A discussion on Facebook pointed out the lack of sufficient coverage and emphasis on the tragedy of Nigeria’s struggle with the Boko Haram group, and I have to weigh in. The reasons for our poor information and erratic, ever-corrected “facts” are not, I believe, based in racism. Having lived in Nigeria for many years, I’d like to suggest that communication is a major issue–probably the core.
We had no telephone, though the people down the street did, and when it was operative was anyone’s guess. Cell phones? You need cell phone relays. So expensive too– though I believe the cell phone is the best bet for future reportage. Put up some telephone poles? Termites eat them. Concrete poles? Let’s hope you have a good formula– roads are dangerous and pitted, getting a truck loaded with heavy materials to take the raw materials where you need them and then finding the water to do the mixing is a terrible daunting task. That the Nigerians have done as much as they have, is so much to their credit.

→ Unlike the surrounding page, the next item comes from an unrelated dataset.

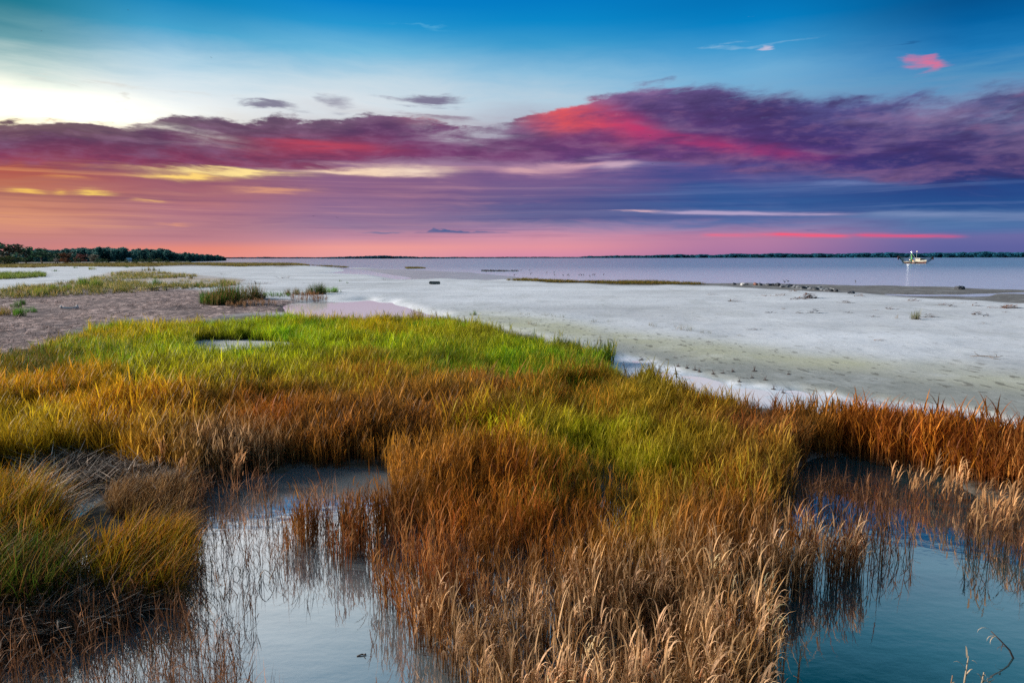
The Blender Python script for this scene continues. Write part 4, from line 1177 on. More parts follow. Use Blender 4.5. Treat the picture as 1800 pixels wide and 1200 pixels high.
# ------------------------------------------------------------------ single plants on the sand
def clump(px, pb, hpx, wpx, kind, n, ta, tb, label, name='grass_clump', cat='grass clump', group=None, wide=1.0, flat=0.5):
    p = at(px, pb); k = p.length / math.hypot(FPX, px - 900) if False else math.hypot(p.x, p.y) / math.hypot(FPX, px - 900)
    H = hpx * k * 1.55; W = wpx * k * 0.5
    rnd = random.Random(int(px * 7 + pb * 13))
    VV, QQ, TT2, CC = [], [], [], []; off = 0
    for i in range(n):
        v, q, t, c = tuft_arrays(kind, rnd)
        a = rnd.uniform(0, 6.28); rr = math.sqrt(rnd.uniform(0, 1))
        s = H * rnd.uniform(0.65, 1.0) * (1.15 - 0.5 * rr * rr)
        ca, sa = math.cos(a * 3), math.sin(a * 3)
        v = np.stack([(v[:, 0] * ca - v[:, 1] * sa) * s * wide, (v[:, 0] * sa + v[:, 1] * ca) * s * wide, v[:, 2] * s], -1)
        dx, dy = rr * math.cos(a) * W, rr * math.sin(a) * W * flat * 2
        g0 = float(np.maximum(ground_z(p.x + dx, p.y + dy), -0.02)) - p.z
        VV.append(v + np.array([dx, dy, g0])); QQ.append(q + off); TT2.append(t); CC.append(c); off += len(v)
    v = np.concatenate(VV); q4 = np.concatenate(QQ); t = np.concatenate(TT2); c = np.concatenate(CC)
    me = np_mesh(name, v, q4, True); one = np.ones(len(v))
    for nm, cols in (('blade', np.stack([t, c, 0 * c, one], -1)), ('tint_a', np.tile([*ta, 1], (len(v), 1))), ('tint_b', np.tile([*tb, 1], (len(v), 1)))):
        at2 = me.color_attributes.new(nm, 'FLOAT_COLOR', 'POINT'); at2.data.foreach_set('color', cols.astype(np.float32).ravel())
    me.materials.append(GRASS_G)
    o = bpy.data.objects.new(name, me); COL.objects.link(o); o.location = p
    return tag(o, label, cat, group)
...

Huge country, some vast areas barely populated, others crowded to the point of suffocation. Radio? Sometimes controlled by the government, and electricity is always expensive and erratic, if it is available where you happen to live. The North of Nigeria is sere and vast and very poor in resources. Even in the relatively wealthy south we’d have the planned blackouts and the unplanned blackouts. So for reportage you essentially have to rely on word of mouth, and when you look into the issues of human recollection and how the mind edits and alters story lines and visual memory as time passes, this is a nightmare. We grow tired when we read reports that are subsequently audited and corrected and we keep getting jerked back to what we thought we understood only to find that someone says that the report wasn’t correct. Please fight your own weariness, and read on, because the blood is real and lives both innocent and not, are lost in this land. I see the young girls abducted, sold, forced into ‘marriages’ as lost lives for now. There’s no going back, there might be some way to go through and past such an experience, but I cannot say.
The above image comes from:http://www.informationisbeautiful.net/2010/the-true-size-of-africa/
Have a look at all of those fascinating maps that depict the relative size of Africa to North America or other countries and you will gain a better sense of the scale of the problem. We all want to pay attention to what is happening in Nigeria, we cannot turn away, we must not forget. But gaining the data to understand it, is going to require a struggle too.